= What to work on =
For every line in the data below that contains "Blender", copy the line.

= Data for this exercise =
────────────────────
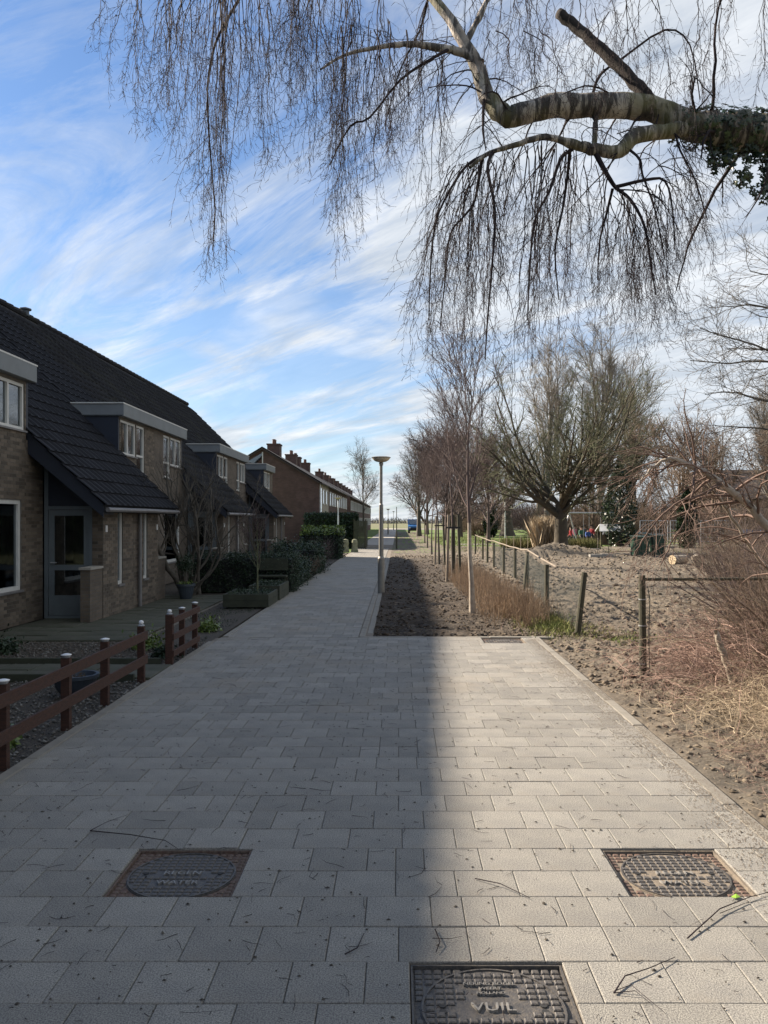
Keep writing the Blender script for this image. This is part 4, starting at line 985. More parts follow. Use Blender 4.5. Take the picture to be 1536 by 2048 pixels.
────────────────────
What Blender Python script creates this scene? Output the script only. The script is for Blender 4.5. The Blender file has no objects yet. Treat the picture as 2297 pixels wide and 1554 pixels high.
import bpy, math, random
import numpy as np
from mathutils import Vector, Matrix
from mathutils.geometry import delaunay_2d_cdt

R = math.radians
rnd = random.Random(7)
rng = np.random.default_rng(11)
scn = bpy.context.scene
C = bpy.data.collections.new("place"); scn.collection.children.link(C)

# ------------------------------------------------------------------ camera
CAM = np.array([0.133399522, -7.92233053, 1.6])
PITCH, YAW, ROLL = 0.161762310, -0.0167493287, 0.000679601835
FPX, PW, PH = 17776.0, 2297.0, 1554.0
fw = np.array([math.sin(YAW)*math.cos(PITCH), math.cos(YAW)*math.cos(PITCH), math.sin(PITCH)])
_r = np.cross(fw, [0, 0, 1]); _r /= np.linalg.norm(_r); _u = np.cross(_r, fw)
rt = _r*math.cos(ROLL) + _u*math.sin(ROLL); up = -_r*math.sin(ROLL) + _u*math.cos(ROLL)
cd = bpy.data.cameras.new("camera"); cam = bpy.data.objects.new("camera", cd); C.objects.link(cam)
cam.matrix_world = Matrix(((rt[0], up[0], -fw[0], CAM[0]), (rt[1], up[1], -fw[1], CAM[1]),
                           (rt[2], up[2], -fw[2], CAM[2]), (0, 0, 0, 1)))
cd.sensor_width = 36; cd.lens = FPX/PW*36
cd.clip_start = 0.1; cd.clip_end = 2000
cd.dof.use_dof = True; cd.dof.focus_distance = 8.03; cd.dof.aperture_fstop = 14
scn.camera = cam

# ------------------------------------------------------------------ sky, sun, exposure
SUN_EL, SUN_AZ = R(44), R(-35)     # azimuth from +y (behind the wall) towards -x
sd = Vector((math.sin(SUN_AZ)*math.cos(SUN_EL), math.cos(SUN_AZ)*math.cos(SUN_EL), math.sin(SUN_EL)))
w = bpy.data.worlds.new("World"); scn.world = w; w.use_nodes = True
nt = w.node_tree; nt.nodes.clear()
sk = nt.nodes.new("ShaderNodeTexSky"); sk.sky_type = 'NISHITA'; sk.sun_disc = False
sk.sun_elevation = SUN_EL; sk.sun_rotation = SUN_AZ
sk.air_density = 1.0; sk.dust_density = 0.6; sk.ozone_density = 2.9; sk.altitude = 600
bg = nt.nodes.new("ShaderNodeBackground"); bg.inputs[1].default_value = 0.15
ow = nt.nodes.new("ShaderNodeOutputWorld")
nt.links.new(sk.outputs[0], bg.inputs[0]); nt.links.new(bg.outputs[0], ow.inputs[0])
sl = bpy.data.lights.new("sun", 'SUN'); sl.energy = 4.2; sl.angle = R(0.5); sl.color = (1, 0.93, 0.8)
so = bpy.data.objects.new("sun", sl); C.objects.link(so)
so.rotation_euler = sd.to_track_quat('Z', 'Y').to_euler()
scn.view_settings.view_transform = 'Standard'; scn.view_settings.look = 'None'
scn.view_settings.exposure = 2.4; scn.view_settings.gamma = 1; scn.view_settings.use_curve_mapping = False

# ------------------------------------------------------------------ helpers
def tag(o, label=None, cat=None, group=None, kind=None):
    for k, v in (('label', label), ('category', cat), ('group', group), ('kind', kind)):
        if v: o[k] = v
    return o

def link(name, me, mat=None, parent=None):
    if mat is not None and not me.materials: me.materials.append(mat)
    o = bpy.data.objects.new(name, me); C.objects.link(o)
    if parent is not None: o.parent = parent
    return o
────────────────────
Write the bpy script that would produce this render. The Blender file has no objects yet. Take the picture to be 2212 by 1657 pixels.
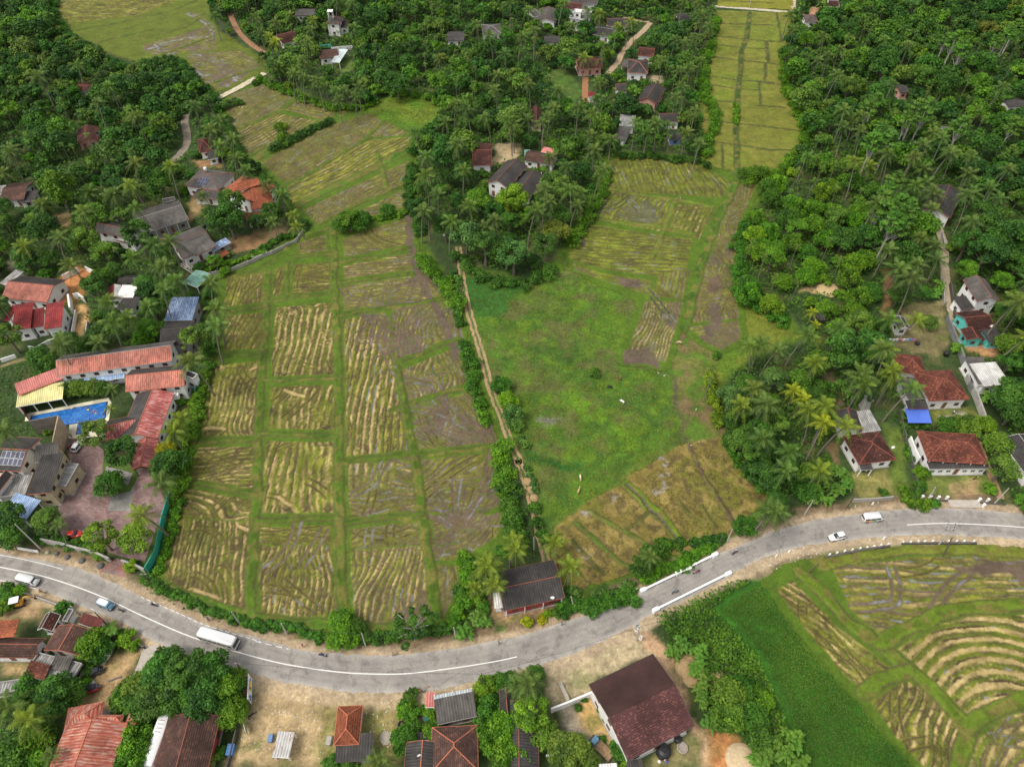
────────────────────
= Response to the task =
Keep writing the Blender script for this image. This is part 4, starting at line 985. More parts follow. Use Blender 4.5. Take the picture to be 1536 by 2048 pixels.
What Blender Python script creates this scene? Output the script only. The script is for Blender 4.5. The Blender file has no objects yet. Treat the picture as 2297 pixels wide and 1554 pixels high.
Write the bpy script that would produce this render. The Blender file has no objects yet. Take the picture to be 2212 by 1657 pixels.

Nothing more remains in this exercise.